Interview with Eddie Martinez

Part I.

The paintings of Eddie Martinez contain a grunting, primal urge for mark making. With a slew of tools and techniques, he piles up canvases with chunky shapes and smears that appear simultaneously accidental and blithely confident. The layers of his work go deep, and a nice, long look at a Martinez image reveals an idiosyncratic history of art: cave paintings, still lifes, animation, art brut, children’s drawings, and graffiti are all stacked and spread into an undeniable slab of satisfaction. A process interview with Martinez appears in our June issue. The below interview was conducted after Martinez’s recent trip to Jamaica. – Ross Simonini 

THE BELIEVER: When you’re drawing on the beach in Jamaica, what do you use? 

EDDIE MARTINEZ: Markers mostly, colored pencils, crayons. 

BLVR: Do you show these drawings much? 

EM: I’m gonna. These ones have been getting kind of destroyed from paint that I’ve been working with. I feel like they’re really showing the direct link between the drawings and the paintings. You can see the physical paint on them, and it’s important to me to show them like that. People might not like it, but that’s not always a problem. 

BLVR: Do you have names for the forms that reappear in your drawings? 

EM: Yeah. 

BLVR: But you don’t want to say what they are? 

EM: Sometimes… [chuckle] I don’t really like to use them. 

BLVR: There are still lifes and then these portraits, and then even the abstraction – they all feel connected to art history.

EM: Oh, yeah. There’s portraiture and landscape and still life. 

BLVR: All the work stems back to these basic forms. 

EM: I think that comes from the way that I have been continually reading and looking, without having any formal art history training. The things that I originally picked up on were all these certain things that made painting painting – still lifes and portraiture and landscape. In a way, I think the abstractions are landscapes too.

BLVR: What are you learning these days? 

EM: I look at everything all the time. I’m constantly looking at art. I went to the de Kooning show the other day. I have this really strong connection and admiration for the Ab Ex painters, the New York school guys, Pollack and Gorky, de Kooning and Guston and all that stuff. That to me is the source, that’s the truth. Just the way that their lifestyles, and the way that they did it. They were all manual labor guys, doing murals and painting houses and stuff like that, that just sort of feels like how my life has been, and I can understand, I just understand those paintings. 

BLVR: You’ve done a lot of house painting?

EM: Yeah, yeah. A lot of house painting, all that kind of stuff.  

BLVR I remember reading about how de Kooning’s understanding of painting came from house painting. 

EM: Yeah, and then also those guys’ monetary restrictions. They were so broke that they would just have to go to the hardware store and buy enamel paint, and house painting brushes, and paint on wood and cardboard, whatever they could find. Growing up working with my dad, I really had no interest in doing the actual work, so I was always like drawing on the wood, doing stuff like that. It just has a real hands-on approach. 
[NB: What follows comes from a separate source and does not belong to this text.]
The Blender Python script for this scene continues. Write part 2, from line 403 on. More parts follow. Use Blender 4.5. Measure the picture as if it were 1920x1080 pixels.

BLVR: And you’ve never been to art school?

EM: No I did, I just dropped out of a couple schools in Boston. 

BLVR: A couple of schools?  

EM: I couldn’t do it. 

BLVR: The discipline? 

EM: Couldn’t do any of it. At all. It was just not for me. And I really wanted it to be at the time because I thought, ‘Oh, okay, I’m going to school, I’m going to art school. I have to do it.’ But I couldn’t. I felt like a real failure. But now I don’t. But at the time it felt like, ‘Okay, if you’re going to try to be an artist, you have to at least go to school.’  And I felt really below everyone. 

BLVR: How long have you been showing art?

EM: Well, I’ve been in group shows and stuff since early 2000s, but not with anything that connects to what I’m making now. I started making good-size paintings and showing them in 2005. 

BLVR: Is that the date that you feel you became the kind of artist you are now? 

EM: Yeah 2005, 2006, I started really developing. 

BLVR: How old were you? 

EM: Twenty-eight, twenty-seven. Started feeling like I was actually able to make some things. 

BLVR: Before that you were making paintings, but you felt they were… 

EM: It was always based in drawing, and it was using paint. I feel like I’m drawing with paint, but then it was really like paint-markers, and not really using a brush.  It also had to do with scale. I was in my bedroom with a big piece of wood. I mean, it would take fifty-thousand paint markers to do this. I didn’t feel like I was making paintings, but now I feel like I’m painting.